One day a couple of months ago I was going about my business and was caught completely unawares by a Christmas song being played exceptionally early in an interiors shop.

I wasn’t prepared for it. The lyrics hit me straight in the heart, and I found myself tearing up. I hadn’t yet braced myself for the onslaught of Christmas cheer.

As many of us do, I navigate my way through life holding grief in one hand, and gratitude in the other.

I am deeply grateful for all I have, and at the same time I carry disappointments, losses, and heartbreak.

This paradox is nothing special, it is simply a fact-of-life for us humans.

During the Christmas Season we are surrounded by images, songs, and stories, of the perfect family, the purest love, and the most beautiful, divine, and holy mother and child.

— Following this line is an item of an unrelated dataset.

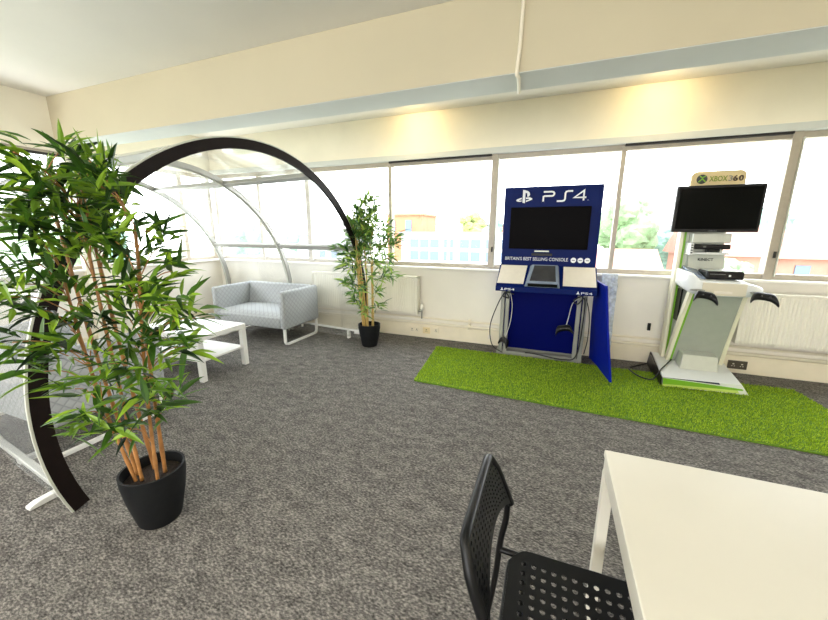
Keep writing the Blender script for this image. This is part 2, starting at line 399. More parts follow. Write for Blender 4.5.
# conduit on the beam
tag(MB().tube(bez([(-.27, 2.437, 2.79), (-.275, 2.437, 2.5), (-.285, 2.437, 2.335), (-.28, 2.5, 2.322), (-.3, 2.74, 2.322)], 6), .011).build('ceiling_conduit', M['pipe'], smooth=True), 'thin cream cable conduit running down the face of the ceiling beam', 'conduit')
# loose wire on sill
tag(MB().tube(bez([(-1.0, 4.3, .958), (-.9, 4.3, .985), (-.78, 4.3, .99), (-.68, 4.3, .96)], 6), .004, 6).build('loose_wire', M['cordw'], smooth=True), 'short pale wire lying on the window board left of the blue stand', 'wire')

# ------------------------------------------------------------------ shelter
YC, ZC0 = 2.331, .472
def yc(x): return YC-.11*(x+2.18)          # the tunnel runs a few degrees off the window wall
def arc_pts(r, n, e): return [(r*math.cos(e+(pi-2*e)*k/n), ZC0+r*math.sin(e+(pi-2*e)*k/n)) for k in range(n+1)]
def arch_section(b, x0, x1, r0, r1, n=80, z0=0.0):
    e = math.asin((z0-ZC0)/r1)
    A = [arc_pts(r0, n, e), arc_pts(r1, n, e)]
    P = lambda x, q: (x, yc(x)+q[0], q[1])
    b.loft([[P(x0, A[0][k]), P(x1, A[0][k]), P(x1, A[1][k]), P(x0, A[1][k])] for k in range(n+1)])
    return b
X2, X3 = -3.46, -4.82
dome = thing('garden_shelter', 'clear arched shelter tunnel with a dark front hoop standing over the grey sofas', 'shelter', (-3.46, yc(-3.46), 0))
fa = arch_section(MB(), -2.19, -2.165, 1.527, 1.597).build('front_arch', M['dark'], dome, smooth=False)
arch_section(MB(), -2.183, -2.168, 1.597, 1.607).build('edge_trim', M['rim'], fa)
for x in (X2, X3):
    a = arch_section(MB(), x-.028, x+.028, 1.535, 1.59).build('arch', M['greymet'], dome)
    arch_section(MB(), x-.01, x+.01, 1.527, 1.535).build('arch_groove', M['rim'], a)
for ang in (28, 67, 113, 152):
    y, z = 1.56*math.cos(R(ang)), ZC0+1.56*math.sin(R(ang))
    c, s_ = math.cos(R(ang)), math.sin(R(ang))
    q = lambda x, u, v: (x, yc(x)+y+u*c-v*s_, z+u*s_+v*c)
    MB().hexa(*[[q(x, -.022, -.03), q(x, .025, -.03), q(x, .025, .03), q(x, -.022, .03)] for x in (-2.19, X3+.02)]).build('purlin', M['greymet'], dome, bevel=.004)
for x0, x1 in ((-2.2, X2+.03), (X2-.03, X3+.03)):
    A = arc_pts(1.597, 64, math.asin((.03-ZC0)/1.597))
    b = MB(); b.loft([[(x0, yc(x0)+p[0], p[1]), (x1, yc(x1)+p[0], p[1])] for p in A], closed=False)
    b.build('clear_panel', M['poly'], dome, smooth=True, solid=.004)
def rail(dy, w_, z0, z1, xa, xb):
    MB().hexa([(xa, yc(xa)+dy-w_, z0), (xb, yc(xb)+dy-w_, z0), (xb, yc(xb)+dy+w_, z0), (xa, yc(xa)+dy+w_, z0)], [(xa, yc(xa)+dy-w_, z1), (xb, yc(xb)+dy-w_, z1), (xb, yc(xb)+dy+w_, z1), (xa, yc(xa)+dy+w_, z1)]).build('base_rail', M['railw'], dome, bevel=.006)
rail(-1.50, .02, .03, .058, -2.19, -4.8)
rail(1.565, .015, .105, .13, -2.3, -4.8)
def foot(x, y0, y1, w_=.022):
    pts = [(y0, .0), (y0, .018), (y0+(y1-y0)*.25, .03), (y1, .034), (y1, 0)]
    MB().prism([(x-w_, y, z) for y, z in pts], (w_*2, 0, 0)).build('foot', M['railw'], dome, bevel=.006)
foot(-2.4, .72, .86); foot(-2.95, 1.06, .90); foot(-4.4, .92, 1.09)
for x in (-2.46, -4.4): bx(x-.015, x+.015, yc(x)+1.54, yc(x)+1.59, 0, .105).build('foot', M['railw'], dome, bevel=.004)
bx(-2.32, -2.17, 3.83, 3.93, .1, .135).build('foot_bracket', M['railw'], dome, bevel=.004)

# ------------------------------------------------------------------ sofas (1.19 x .76 x .69), built facing -y then placed
def sofa(x0, y0, flip, label, D):
    """x0: left end, y0: front edge y (arm front); flip -> faces +y."""
    W = 1.19
    r = thing('sofa', label, 'sofa', (x0+W/2, y0+(-D/2 if flip else D/2), 0), 'grey quilted two seat sofas')
    fy = (lambda y: y0-y) if flip else (lambda y: y0+y)
    def bb(xa, xb, ya, yb, za, zb):
        return MB().box(x0+xa, x0+xb, min(fy(ya), fy(yb)), max(fy(ya), fy(yb)), za, zb)
    bb(.0, .085, .0, D, .21, .685).build('armrest', M['quilt'], r, bevel=.032, seg=4, smooth=True)
    bb(W-.085, W, .0, D, .21, .685).build('armrest', M['quilt'], r, bevel=.032, seg=4, smooth=True)
    # backrest leans a little
    b = MB()
    y_a, y_b = D-.02, D-.14
    b.hexa([(x0+.08, fy(y_a), .22), (x0+W-.08, fy(y_a), .22), (x0+W-.08, fy(y_b-.05), .22), (x0+.08, fy(y_b-.05), .22)],
           [(x0+.08, fy(y_a), .69), (x0+W-.08, fy(y_a), .69), (x0+W-.08, fy(y_b+.03), .69), (x0+.08, fy(y_b+.03), .69)])
    b.build('backrest', M['quilt'], r, bevel=.03, seg=4, smooth=True)
    # seat with a soft crown
    b = MB(); n, mm = 14, 12; g = {}
    for i in range(n+1):
        for j in range(mm+1):
            u, v = i/n, j/mm
            x = x0+.083+u*(W-.166); y = .015+v*(D-.14)
            z = .385+.03*(1-(2*u-1)**4)*(1-(2*v-1)**4)+.012*v-(.03 if j == 0 else 0)
            g[i, j] = b.bm.verts.new((x, fy(y), z))
    for i in range(n):
        for j in range(mm): b.bm.faces.new((g[i, j], g[i+1, j], g[i+1, j+1], g[i, j+1]))
    lo = [b.bm.verts.new((x0+.083+i/n*(W-.166), fy(.004), .335)) for i in range(n+1)]
    for i in range(n): b.bm.faces.new((g[i, 0], g[i+1, 0], lo[i+1], lo[i]))
    b.build('seat', M['quiltf'], r, smooth=True)
    bb(.083, W-.083, .004, D-.12, .215, .36).build('seat_front', M['quilt'], r, bevel=.02, seg=3, smooth=True)
    for xa in (.04, W-.04):
        xx = x0+xa
        pts = [(fy(.03), .23), (fy(.03), .05), (fy(.045), .022), (fy(.07), .013), (fy(D-.07), .013), (fy(D-.045), .022), (fy(D-.03), .05), (fy(D-.03), .23)]
        rings = []
        P = [V((xx, *p)) for p in pts]
        for i, p in enumerate(P):
            t = (P[min(i+1, 7)]-P[max(i-1, 0)]).normalized(); nrm = V((1, 0, 0)).cross(t)
            rings.append([p+V((-.015, 0, 0))+nrm*.012, p+V((.015, 0, 0))+nrm*.012, p+V((.015, 0, 0))-nrm*.012, p+V((-.015, 0, 0))-nrm*.012])
        MB().loft(rings).build('leg', M['white'], r)
    tg = bb(W-.13, W-.12, .45, .49, .13, .22).build('care_tag', M['white'], r)
    return r
sofa(-4.16, 3.31, False, 'grey quilted sofa with white sled legs standing by the window wall', .69)
sofa(-3.94, 1.71, True, 'grey quilted sofa seen from behind at the left, behind the leafy plant and dark hoop', .74)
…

Not all of our lives reflect these images, nor do the lyrics of the songs ring true.

Everything changes of course. As the years go by, we move from one phase of life to the next. New arrivals bring immense joy, fun, and amusement to the Christmas celebration. Empty seats which we wish were still filled seem even emptier than they do on an ordinary, unexalted day.

Some years are particularly joyous, while others are particularly poignant.

In a year which has rocked so many of us to the core, and which has been a particularly lonely, isolating, and emotionally exhausting year, we would do well to move very gently, sensitively, and kindly into environments with others.

This year has presented different losses for people in different situations and life stages.

We all need love, affection, and a safe embrace more than ever. We desperately crave all that our favourite Christmas songs broadcast, and yet we are not the perfect people in the picture-perfect Christmas cards, and nor are our loved ones.

I mediated an argument over the Christmas dinner table yesterday regarding how optimistic one sibling wanted to be about 2021, versus how realistic another wanted to be. Neither was right or wrong of course, but the optimist (John) felt particularly attached to his need and determination to be positive for the year ahead.

He could not face the thought of another year so devoid of what keeps him feeling purposeful and energised. He did not care about or for my sister’s rational view. His opinion is of course justified, as are his emotional boundaries.

I am forever in awe of John’s emotional boundaries. He does not stay quiet or back down. He stands up for his heart.

He also very fortunately has a lifelong ally who will defend his corner following the slightest glance or eyebrow raise in her direction. I wish I had one of those!

Personally, I am exhausted. I found the role of space holder, mediator, and peacekeeper to be more than my own heart could bear this year, and I don’t have John’s emotional boundaries.

I think the larger numbers at Christmas festivities often contribute to good behaviour, and so I may not be the only diplomat who felt the strain of the restricted numbers this year!

We have been SO resilient all year, and at this stage our resilience buckets are close to empty.

We must mind ourselves (first and foremost, so that we are not the ones hurting others), and we must also be exceptionally mindful of the feelings of others, of just how vulnerable, sensitive, and weary some people are feeling, and understandably so.

In the spirit of the beautiful words from Silent Night, let’s go tenderly, and let’s keep the emotional tone mild.

Wishing you all a very Happy Christmas!